The task: Extract every line that contains the word "objects".

— START —

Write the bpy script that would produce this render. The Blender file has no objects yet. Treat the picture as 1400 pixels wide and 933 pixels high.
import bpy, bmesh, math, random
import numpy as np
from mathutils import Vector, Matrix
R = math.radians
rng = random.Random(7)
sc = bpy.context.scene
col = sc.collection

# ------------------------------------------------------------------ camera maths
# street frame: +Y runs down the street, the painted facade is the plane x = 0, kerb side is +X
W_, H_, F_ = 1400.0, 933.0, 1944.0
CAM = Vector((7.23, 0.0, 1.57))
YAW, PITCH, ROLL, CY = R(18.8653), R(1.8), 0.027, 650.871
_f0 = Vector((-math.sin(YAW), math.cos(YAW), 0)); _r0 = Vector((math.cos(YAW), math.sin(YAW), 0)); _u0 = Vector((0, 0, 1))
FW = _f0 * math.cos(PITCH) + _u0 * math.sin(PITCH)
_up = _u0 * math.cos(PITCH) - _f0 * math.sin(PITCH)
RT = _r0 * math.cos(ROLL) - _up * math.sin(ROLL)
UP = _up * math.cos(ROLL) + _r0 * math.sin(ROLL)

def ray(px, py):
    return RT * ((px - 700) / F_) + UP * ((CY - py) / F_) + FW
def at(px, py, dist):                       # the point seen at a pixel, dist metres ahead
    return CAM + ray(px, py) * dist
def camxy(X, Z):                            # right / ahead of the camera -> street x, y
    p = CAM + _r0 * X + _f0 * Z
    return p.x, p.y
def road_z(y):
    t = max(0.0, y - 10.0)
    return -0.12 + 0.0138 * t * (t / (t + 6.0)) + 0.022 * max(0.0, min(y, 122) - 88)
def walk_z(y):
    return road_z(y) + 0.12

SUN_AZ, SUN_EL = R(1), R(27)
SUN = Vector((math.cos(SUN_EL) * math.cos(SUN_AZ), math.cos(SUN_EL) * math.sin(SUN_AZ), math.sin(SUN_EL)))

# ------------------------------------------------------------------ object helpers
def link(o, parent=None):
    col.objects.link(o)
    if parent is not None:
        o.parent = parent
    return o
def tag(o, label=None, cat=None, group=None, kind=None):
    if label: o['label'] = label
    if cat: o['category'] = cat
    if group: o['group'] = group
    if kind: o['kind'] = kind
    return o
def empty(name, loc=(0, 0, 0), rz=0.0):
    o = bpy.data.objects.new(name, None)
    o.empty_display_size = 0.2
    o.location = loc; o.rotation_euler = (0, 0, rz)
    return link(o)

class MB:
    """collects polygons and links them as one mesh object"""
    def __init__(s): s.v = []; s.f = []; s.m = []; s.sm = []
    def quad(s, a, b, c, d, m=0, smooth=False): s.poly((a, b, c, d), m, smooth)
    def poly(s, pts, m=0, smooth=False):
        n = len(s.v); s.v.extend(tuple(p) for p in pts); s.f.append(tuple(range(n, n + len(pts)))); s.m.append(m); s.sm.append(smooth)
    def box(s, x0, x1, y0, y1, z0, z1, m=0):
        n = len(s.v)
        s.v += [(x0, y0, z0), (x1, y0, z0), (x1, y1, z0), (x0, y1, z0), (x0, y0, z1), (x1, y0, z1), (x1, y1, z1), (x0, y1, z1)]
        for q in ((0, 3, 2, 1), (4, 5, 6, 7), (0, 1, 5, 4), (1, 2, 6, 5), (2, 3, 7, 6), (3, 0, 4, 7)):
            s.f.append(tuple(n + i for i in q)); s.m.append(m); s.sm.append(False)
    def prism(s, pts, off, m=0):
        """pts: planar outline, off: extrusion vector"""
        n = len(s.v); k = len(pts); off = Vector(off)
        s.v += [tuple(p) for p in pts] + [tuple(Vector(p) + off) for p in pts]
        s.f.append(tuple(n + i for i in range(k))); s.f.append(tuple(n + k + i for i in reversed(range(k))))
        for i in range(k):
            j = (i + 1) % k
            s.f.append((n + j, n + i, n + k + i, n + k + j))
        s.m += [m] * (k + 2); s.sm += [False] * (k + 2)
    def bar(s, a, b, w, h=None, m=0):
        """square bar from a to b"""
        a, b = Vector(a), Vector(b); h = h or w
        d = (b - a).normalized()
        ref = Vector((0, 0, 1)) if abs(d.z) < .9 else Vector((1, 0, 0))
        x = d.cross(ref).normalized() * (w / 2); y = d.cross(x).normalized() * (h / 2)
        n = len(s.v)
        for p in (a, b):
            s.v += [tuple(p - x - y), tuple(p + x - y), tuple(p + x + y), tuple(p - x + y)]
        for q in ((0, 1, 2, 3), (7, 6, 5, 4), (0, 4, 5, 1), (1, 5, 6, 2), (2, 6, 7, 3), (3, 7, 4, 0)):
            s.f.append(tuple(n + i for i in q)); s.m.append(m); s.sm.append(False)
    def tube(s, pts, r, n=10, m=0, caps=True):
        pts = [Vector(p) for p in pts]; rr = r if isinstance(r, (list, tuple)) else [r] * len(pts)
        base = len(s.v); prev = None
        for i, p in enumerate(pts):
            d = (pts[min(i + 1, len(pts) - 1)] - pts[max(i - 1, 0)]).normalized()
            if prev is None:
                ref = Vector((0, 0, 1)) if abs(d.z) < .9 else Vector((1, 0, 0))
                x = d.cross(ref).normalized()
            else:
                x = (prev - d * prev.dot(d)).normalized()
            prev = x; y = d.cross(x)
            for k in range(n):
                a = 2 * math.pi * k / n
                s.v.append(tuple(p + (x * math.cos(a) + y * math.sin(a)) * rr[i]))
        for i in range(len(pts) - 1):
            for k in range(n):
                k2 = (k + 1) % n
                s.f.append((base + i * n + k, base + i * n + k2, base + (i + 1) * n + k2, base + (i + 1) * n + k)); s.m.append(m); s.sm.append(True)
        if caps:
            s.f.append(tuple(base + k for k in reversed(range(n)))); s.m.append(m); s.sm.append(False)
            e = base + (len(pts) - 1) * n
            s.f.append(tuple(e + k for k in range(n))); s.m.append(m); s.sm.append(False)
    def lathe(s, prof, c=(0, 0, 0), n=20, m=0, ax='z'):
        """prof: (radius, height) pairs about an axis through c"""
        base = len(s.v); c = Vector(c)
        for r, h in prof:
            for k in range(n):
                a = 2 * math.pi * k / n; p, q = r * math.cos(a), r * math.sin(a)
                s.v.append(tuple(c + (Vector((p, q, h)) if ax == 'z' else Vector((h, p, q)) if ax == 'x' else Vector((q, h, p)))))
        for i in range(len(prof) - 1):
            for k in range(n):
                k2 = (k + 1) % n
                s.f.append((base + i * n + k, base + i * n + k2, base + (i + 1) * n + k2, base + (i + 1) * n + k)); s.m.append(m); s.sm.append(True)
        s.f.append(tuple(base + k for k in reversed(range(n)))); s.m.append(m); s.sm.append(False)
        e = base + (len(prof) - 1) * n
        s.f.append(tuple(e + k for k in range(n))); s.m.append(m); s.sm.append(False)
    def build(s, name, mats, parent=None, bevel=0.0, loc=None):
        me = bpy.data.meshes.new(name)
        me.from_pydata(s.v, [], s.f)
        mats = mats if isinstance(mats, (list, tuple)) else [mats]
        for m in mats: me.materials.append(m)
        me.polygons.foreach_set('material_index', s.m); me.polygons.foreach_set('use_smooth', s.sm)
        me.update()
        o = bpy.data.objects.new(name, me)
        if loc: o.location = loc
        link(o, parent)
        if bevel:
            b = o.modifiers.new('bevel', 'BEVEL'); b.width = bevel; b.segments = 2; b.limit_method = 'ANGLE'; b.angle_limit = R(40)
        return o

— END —

Written solution:
Write the bpy script that would produce this render. The Blender file has no objects yet. Treat the picture as 1400 pixels wide and 933 pixels high.
    col.objects.link(o)
    o = bpy.data.objects.new(name, None)
        o = bpy.data.objects.new(name, me)